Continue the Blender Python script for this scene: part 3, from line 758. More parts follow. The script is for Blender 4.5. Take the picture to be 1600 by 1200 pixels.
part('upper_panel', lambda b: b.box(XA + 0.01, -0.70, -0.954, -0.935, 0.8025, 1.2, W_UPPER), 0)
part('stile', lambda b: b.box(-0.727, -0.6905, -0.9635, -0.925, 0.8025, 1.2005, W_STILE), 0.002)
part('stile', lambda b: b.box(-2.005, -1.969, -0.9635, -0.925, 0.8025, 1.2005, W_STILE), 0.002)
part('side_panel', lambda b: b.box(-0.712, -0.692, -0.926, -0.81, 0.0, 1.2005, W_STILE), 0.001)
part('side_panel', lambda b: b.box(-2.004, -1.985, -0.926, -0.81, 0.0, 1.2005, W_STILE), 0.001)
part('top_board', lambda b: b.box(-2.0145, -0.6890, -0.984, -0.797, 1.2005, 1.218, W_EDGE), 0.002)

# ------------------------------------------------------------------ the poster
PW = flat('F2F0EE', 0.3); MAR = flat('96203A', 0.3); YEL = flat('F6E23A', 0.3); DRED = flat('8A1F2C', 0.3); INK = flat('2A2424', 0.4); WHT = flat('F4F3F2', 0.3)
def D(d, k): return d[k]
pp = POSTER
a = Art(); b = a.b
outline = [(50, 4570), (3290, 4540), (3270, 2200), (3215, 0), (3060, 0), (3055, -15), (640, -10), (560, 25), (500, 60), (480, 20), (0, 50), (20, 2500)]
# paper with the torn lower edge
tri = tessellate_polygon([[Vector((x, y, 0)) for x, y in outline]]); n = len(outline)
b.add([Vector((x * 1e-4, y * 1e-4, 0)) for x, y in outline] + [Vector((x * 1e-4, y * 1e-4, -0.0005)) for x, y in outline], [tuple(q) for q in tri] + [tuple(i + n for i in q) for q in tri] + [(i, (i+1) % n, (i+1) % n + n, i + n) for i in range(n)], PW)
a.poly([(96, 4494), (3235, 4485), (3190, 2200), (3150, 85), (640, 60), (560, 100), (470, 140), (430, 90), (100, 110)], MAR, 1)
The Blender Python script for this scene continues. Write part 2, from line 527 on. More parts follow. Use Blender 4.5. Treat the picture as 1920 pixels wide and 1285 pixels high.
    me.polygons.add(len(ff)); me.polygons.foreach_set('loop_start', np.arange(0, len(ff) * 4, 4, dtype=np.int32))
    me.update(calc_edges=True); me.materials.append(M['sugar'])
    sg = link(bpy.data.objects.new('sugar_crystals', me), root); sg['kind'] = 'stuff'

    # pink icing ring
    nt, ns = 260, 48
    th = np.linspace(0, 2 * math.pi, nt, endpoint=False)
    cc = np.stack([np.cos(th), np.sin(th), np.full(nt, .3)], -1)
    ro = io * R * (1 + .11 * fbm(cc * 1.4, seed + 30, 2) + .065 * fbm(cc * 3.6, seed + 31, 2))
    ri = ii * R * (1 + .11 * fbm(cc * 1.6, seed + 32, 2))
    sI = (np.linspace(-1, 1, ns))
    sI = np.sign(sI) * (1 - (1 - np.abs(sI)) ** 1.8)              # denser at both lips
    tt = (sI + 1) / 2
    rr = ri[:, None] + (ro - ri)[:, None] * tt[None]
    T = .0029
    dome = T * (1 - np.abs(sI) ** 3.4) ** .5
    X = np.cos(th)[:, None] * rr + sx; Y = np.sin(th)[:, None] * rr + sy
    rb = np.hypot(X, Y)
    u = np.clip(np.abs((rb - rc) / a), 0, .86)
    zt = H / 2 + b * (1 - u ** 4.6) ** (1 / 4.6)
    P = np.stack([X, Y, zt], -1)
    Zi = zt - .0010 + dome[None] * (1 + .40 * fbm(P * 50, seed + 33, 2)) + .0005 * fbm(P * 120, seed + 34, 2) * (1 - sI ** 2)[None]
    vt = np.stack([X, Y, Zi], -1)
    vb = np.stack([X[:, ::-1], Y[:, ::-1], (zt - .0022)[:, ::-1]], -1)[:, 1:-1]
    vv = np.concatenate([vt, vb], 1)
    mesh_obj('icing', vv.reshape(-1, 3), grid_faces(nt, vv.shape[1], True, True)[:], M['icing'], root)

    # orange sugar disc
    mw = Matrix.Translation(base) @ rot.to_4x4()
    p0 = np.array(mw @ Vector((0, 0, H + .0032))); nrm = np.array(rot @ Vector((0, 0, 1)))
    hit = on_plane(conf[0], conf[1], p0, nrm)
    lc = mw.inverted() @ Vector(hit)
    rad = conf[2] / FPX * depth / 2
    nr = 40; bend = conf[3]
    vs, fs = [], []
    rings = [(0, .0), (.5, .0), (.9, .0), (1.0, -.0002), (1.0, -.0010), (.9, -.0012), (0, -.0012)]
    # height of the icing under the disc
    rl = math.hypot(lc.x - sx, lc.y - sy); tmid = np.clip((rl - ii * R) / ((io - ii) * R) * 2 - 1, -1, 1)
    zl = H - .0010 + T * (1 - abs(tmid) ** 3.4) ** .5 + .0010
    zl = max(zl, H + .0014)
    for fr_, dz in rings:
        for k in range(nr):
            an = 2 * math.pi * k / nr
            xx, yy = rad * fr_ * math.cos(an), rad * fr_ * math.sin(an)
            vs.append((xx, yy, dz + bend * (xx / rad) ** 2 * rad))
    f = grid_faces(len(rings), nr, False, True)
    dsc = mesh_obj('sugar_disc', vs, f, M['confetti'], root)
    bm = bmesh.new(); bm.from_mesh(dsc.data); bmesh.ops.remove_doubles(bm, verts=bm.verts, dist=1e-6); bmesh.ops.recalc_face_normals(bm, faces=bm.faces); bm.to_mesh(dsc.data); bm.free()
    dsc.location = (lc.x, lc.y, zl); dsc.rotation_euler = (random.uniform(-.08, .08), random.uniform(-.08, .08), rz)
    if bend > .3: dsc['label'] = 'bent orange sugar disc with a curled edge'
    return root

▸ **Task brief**
List the lines that contain the word "Blender".

▸ **Exercise answer**
Continue the Blender Python script for this scene: part 3, from line 758. More parts follow. The script is for Blender 4.5. Take the picture to be 1600 by 1200 pixels.
The Blender Python script for this scene continues. Write part 2, from line 527 on. More parts follow. Use Blender 4.5. Treat the picture as 1920 pixels wide and 1285 pixels high.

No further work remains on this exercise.